Exercise details: Go from the first line to the line with "b, .15, .40).build('front_panel', 'wood_y', bn, M=LW)" and return those lines verbatim, ends included.

Data section:
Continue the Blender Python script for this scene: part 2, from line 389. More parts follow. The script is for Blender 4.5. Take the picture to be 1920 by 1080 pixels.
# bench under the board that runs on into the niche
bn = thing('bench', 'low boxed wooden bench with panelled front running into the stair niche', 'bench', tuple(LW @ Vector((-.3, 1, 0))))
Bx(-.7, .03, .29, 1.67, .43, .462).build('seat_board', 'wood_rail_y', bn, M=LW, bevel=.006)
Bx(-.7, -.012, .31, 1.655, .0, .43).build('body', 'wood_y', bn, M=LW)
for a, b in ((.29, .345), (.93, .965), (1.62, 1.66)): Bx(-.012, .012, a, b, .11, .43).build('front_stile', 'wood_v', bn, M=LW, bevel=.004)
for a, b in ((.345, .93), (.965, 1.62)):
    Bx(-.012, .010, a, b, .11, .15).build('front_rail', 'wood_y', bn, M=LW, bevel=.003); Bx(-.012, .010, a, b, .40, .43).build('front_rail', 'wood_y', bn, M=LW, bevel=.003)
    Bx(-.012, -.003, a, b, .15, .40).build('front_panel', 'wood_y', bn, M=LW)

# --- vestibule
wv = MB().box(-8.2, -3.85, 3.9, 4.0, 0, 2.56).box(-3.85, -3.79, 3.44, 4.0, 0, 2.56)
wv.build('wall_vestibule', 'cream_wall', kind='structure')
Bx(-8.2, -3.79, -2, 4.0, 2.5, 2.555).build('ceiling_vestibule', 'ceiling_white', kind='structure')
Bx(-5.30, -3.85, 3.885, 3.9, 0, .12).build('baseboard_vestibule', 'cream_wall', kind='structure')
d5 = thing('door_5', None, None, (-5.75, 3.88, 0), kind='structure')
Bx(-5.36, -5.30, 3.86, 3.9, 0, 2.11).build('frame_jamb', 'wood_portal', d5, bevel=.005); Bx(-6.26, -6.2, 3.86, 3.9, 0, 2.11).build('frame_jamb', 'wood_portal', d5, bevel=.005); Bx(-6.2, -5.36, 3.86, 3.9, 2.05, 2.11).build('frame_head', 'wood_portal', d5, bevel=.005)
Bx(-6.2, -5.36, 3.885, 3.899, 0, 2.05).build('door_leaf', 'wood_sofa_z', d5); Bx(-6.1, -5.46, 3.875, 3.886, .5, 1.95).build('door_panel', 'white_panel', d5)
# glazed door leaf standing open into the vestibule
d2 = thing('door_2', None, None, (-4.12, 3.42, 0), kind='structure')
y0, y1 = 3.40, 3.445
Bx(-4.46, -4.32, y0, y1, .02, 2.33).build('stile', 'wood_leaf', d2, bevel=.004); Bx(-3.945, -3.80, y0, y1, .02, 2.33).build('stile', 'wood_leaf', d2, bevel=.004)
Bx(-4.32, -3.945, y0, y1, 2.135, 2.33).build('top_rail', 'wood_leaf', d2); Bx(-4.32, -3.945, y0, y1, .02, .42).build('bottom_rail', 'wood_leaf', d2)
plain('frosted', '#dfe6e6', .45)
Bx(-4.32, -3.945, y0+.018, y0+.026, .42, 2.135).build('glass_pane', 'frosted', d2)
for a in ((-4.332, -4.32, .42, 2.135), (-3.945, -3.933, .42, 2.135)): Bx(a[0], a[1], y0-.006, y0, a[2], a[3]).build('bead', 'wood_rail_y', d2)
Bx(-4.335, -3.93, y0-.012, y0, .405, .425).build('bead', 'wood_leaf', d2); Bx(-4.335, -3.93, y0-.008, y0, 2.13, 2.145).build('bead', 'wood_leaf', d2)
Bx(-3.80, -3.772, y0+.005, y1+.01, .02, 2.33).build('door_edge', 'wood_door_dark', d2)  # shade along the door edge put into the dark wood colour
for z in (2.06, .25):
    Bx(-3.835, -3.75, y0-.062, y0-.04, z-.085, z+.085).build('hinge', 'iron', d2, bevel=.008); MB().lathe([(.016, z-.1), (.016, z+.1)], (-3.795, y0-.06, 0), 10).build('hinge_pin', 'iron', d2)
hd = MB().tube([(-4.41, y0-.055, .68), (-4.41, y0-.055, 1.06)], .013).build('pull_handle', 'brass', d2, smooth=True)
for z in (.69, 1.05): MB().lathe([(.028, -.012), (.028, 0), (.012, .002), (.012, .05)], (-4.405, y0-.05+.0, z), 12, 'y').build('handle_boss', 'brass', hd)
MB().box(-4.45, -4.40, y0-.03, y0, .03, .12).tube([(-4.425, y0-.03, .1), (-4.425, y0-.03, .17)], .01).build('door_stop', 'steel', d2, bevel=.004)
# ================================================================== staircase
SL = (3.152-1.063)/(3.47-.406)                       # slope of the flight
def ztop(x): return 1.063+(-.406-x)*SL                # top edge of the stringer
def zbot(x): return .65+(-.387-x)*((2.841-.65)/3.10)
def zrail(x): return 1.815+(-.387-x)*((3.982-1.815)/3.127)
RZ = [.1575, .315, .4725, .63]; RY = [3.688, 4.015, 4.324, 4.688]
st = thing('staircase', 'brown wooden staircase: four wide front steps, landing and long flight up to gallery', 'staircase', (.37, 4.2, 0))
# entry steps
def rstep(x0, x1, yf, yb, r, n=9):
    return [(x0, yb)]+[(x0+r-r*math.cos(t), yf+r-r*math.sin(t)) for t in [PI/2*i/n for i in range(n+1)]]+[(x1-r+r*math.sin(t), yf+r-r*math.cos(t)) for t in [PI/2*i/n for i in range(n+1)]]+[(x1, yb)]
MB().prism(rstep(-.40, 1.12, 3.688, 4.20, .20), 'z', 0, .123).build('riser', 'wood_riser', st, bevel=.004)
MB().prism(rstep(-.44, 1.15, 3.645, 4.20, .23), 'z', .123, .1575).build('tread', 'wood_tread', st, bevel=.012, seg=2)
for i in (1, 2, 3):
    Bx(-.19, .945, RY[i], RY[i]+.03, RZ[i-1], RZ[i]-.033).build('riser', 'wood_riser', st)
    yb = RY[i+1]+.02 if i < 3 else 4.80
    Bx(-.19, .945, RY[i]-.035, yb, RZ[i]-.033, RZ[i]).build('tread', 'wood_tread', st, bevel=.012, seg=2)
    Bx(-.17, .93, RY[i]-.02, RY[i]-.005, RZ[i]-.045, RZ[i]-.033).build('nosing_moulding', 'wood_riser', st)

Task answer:
Continue the Blender Python script for this scene: part 2, from line 389. More parts follow. The script is for Blender 4.5. Take the picture to be 1920 by 1080 pixels.
# bench under the board that runs on into the niche
bn = thing('bench', 'low boxed wooden bench with panelled front running into the stair niche', 'bench', tuple(LW @ Vector((-.3, 1, 0))))
Bx(-.7, .03, .29, 1.67, .43, .462).build('seat_board', 'wood_rail_y', bn, M=LW, bevel=.006)
Bx(-.7, -.012, .31, 1.655, .0, .43).build('body', 'wood_y', bn, M=LW)
for a, b in ((.29, .345), (.93, .965), (1.62, 1.66)): Bx(-.012, .012, a, b, .11, .43).build('front_stile', 'wood_v', bn, M=LW, bevel=.004)
for a, b in ((.345, .93), (.965, 1.62)):
    Bx(-.012, .010, a, b, .11, .15).build('front_rail', 'wood_y', bn, M=LW, bevel=.003); Bx(-.012, .010, a, b, .40, .43).build('front_rail', 'wood_y', bn, M=LW, bevel=.003)
    Bx(-.012, -.003, a, b, .15, .40).build('front_panel', 'wood_y', bn, M=LW)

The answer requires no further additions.